心に広がる「北島ロス」の喪失感。北島康介のリオ挑戦は突然終わった (2ページ目)

  • 折山淑美●取材・文 text by Oriyama Toshimi
  • 二宮渉●写真 photo by Ninomiya Wataru

「最後まで自分の攻めのレースができたんじゃないかと思うし、五輪へ行きたいという気持ちをもう一回持って、僕の中でも頑張りきれたという思いはあるので晴々したというか、やり切った感はあります。でも結果を見るとすごく悔しいね。ずっと2分8秒台を想定してトレーニングをしてきたのに、2位の渡辺一平が2分09秒45だったし。細かく見ればいろんな意味で悔しい気持ちがフツフツ湧いてくると思うけど、最初から五輪で終わるかこの日本選手権で終わるかというのは決めていたことだし、ある程度の覚悟は持って取り組んできたつもりなので......」

 すべてを終わってみると、「惜しかった」という気持ちが強い。大会初日からの100mでは、午前の予選を1分00秒07でトップ通過すると、夜の準決勝では前半の50mを27秒95で入る積極的な泳ぎをして派遣標準記録を0秒01上回る59秒62で1位になっていた。その時点では「明日の決勝では確実に五輪代表を決めるだろう」と、誰もが思っていたはず。

 ところが決勝では前半の50mを小関に0秒18遅れる28秒17での通過。後半の50mで必死に小関を追いかけて2位でゴールしたものの、結果は59秒93。派遣標準を突破できず、五輪代表の座を逃してしまった。

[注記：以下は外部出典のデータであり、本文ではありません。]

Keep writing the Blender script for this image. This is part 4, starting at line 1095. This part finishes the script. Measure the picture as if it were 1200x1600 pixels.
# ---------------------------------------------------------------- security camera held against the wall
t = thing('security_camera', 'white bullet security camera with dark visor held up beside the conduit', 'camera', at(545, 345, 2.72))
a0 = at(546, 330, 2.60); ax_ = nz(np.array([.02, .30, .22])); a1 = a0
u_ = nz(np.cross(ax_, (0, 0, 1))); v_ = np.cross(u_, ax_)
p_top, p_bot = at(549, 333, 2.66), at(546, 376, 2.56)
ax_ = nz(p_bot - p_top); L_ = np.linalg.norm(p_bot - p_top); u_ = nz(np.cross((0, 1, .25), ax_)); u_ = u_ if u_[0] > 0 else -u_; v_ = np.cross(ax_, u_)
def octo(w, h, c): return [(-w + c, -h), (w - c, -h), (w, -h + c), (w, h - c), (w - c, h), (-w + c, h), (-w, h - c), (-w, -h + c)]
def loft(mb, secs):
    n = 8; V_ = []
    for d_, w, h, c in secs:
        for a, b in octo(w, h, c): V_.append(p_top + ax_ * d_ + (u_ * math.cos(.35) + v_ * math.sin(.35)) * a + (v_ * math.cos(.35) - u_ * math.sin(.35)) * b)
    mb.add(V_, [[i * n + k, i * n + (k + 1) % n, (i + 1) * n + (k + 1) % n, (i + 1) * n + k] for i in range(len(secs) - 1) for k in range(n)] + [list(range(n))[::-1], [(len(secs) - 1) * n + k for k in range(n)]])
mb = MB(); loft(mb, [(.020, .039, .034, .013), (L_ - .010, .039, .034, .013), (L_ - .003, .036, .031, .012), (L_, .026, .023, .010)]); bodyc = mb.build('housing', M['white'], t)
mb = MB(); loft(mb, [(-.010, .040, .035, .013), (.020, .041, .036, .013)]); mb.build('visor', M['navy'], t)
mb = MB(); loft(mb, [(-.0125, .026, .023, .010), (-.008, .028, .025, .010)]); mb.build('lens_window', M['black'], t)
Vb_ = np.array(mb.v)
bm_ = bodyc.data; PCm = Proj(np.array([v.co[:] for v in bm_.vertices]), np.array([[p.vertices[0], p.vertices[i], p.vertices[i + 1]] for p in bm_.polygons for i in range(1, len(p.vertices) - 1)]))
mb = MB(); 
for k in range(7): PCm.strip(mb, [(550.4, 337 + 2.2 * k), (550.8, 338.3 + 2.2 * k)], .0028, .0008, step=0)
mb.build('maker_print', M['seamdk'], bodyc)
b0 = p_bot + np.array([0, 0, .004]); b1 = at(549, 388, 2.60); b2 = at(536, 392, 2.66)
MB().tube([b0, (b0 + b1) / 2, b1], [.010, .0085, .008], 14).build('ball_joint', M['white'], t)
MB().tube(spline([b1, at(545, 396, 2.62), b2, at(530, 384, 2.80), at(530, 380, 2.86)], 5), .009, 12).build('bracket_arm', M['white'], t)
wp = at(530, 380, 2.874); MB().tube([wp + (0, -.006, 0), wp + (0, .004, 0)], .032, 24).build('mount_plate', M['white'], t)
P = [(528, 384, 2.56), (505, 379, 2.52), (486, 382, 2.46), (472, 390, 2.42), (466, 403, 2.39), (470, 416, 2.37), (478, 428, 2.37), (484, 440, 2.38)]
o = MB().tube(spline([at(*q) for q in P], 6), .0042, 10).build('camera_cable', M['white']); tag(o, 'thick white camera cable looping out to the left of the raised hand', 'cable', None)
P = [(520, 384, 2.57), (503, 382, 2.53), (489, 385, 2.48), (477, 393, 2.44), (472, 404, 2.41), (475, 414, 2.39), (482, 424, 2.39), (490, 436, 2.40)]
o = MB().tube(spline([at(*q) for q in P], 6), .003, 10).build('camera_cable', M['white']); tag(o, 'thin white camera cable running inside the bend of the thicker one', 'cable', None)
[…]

「何とも言えないというか、積極性に欠ける自分らしくない泳ぎをしてしまったね。もちろん前半は27秒台で行くつもりだったけど、ちょっと泳ぎにこだわり過ぎたというか、自分のスピードを過剰評価し過ぎていた部分もあるとも思う。何か泳ぎのテンポも遅かったし、何とも悔やみきれないようなレース展開になってしまった」と北島は話した。